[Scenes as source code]
---*---

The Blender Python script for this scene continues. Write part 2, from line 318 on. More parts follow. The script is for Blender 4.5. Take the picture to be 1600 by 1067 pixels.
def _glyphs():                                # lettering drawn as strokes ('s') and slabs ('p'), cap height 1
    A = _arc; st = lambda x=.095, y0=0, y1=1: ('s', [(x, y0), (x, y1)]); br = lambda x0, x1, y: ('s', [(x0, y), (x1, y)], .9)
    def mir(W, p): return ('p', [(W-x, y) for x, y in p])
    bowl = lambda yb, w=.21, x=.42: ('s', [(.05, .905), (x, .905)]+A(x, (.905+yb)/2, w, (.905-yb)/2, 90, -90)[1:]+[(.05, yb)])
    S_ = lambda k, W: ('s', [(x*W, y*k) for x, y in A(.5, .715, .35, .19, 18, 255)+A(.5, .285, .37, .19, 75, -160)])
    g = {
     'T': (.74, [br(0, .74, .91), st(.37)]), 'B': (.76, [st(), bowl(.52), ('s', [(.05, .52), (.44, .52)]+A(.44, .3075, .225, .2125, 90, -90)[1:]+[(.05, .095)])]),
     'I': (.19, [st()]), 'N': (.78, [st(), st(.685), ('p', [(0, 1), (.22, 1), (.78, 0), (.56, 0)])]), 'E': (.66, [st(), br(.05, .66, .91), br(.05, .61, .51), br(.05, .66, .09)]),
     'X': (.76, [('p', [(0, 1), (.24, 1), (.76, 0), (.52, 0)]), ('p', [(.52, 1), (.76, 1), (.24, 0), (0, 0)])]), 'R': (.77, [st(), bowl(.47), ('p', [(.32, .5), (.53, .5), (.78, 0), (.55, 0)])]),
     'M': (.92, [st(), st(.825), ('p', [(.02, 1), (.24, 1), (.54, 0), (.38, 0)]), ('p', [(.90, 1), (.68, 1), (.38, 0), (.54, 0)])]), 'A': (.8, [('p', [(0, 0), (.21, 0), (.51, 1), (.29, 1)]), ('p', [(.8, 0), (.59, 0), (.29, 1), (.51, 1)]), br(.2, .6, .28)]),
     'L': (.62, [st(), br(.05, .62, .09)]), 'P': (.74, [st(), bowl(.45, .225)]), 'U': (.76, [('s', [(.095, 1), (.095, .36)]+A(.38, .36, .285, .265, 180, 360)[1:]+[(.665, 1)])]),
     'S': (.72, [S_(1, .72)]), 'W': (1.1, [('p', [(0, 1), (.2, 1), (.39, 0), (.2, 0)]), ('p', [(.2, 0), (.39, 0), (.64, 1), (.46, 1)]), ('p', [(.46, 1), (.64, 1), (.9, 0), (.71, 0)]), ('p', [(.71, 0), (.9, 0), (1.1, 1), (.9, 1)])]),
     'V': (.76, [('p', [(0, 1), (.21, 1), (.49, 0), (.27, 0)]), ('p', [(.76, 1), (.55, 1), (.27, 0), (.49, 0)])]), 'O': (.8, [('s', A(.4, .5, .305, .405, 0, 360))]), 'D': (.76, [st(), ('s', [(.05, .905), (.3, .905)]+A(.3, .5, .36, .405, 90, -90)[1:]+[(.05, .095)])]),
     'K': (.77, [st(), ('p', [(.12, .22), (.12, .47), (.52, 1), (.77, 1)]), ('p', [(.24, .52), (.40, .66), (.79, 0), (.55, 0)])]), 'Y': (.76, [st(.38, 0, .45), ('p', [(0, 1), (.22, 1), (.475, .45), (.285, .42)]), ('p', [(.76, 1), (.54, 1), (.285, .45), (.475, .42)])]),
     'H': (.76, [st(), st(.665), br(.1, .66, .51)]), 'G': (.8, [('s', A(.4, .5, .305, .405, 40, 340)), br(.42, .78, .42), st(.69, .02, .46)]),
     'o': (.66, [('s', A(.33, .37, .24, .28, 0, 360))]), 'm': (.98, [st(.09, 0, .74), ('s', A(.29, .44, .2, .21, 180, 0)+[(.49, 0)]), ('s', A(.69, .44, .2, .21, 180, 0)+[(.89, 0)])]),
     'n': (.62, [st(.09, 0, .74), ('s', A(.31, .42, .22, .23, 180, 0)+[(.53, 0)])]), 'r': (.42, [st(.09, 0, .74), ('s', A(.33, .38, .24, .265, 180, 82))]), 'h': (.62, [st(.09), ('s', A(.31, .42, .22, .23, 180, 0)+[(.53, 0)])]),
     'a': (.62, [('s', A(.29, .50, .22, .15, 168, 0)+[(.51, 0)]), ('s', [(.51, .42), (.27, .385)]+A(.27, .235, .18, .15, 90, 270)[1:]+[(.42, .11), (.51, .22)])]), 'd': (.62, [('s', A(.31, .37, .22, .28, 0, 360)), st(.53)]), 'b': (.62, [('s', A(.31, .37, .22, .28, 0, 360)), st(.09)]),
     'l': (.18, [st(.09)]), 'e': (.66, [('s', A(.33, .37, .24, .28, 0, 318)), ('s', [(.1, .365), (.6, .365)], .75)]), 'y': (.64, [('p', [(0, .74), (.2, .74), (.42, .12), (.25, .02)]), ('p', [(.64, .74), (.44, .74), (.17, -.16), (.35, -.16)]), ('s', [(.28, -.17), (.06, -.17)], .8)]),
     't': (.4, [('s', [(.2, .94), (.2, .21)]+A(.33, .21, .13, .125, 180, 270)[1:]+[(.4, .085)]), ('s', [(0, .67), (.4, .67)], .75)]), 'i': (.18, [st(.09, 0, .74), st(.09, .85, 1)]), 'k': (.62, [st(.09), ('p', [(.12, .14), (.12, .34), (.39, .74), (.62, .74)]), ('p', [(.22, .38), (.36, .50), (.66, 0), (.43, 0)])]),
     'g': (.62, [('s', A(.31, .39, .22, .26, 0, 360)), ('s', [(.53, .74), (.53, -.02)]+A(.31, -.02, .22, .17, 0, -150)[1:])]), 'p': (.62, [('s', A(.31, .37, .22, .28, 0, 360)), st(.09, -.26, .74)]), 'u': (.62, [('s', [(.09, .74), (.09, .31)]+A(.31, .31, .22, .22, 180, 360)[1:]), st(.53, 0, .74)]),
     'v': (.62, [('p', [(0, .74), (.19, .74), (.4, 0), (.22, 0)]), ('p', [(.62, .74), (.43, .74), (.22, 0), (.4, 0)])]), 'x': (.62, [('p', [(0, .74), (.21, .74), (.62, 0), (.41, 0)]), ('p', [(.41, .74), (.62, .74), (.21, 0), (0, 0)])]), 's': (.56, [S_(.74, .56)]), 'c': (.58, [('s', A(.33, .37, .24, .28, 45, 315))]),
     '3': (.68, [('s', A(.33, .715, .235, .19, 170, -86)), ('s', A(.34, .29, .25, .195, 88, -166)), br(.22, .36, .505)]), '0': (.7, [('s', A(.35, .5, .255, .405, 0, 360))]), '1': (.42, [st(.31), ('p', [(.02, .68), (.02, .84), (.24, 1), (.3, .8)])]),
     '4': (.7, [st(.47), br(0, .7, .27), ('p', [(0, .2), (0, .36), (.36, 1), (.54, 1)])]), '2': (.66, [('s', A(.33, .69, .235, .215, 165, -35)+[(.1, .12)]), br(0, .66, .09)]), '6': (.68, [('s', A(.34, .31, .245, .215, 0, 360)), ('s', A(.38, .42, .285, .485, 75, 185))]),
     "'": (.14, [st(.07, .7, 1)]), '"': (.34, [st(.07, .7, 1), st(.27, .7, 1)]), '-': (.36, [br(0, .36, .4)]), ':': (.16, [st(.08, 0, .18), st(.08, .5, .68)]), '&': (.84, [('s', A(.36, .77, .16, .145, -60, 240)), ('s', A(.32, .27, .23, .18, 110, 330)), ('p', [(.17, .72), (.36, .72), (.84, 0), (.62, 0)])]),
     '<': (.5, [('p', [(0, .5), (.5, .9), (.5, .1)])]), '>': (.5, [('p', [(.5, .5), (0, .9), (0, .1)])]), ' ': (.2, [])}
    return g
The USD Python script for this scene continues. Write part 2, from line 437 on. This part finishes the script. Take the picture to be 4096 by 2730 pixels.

---*---

▶ What you will do
Locate all lines in the listing above with the word "part" and copy them.

▶ Task solution
The Blender Python script for this scene continues. Write part 2, from line 318 on. More parts follow. The script is for Blender 4.5. Take the picture to be 1600 by 1067 pixels.
The USD Python script for this scene continues. Write part 2, from line 437 on. This part finishes the script. Take the picture to be 4096 by 2730 pixels.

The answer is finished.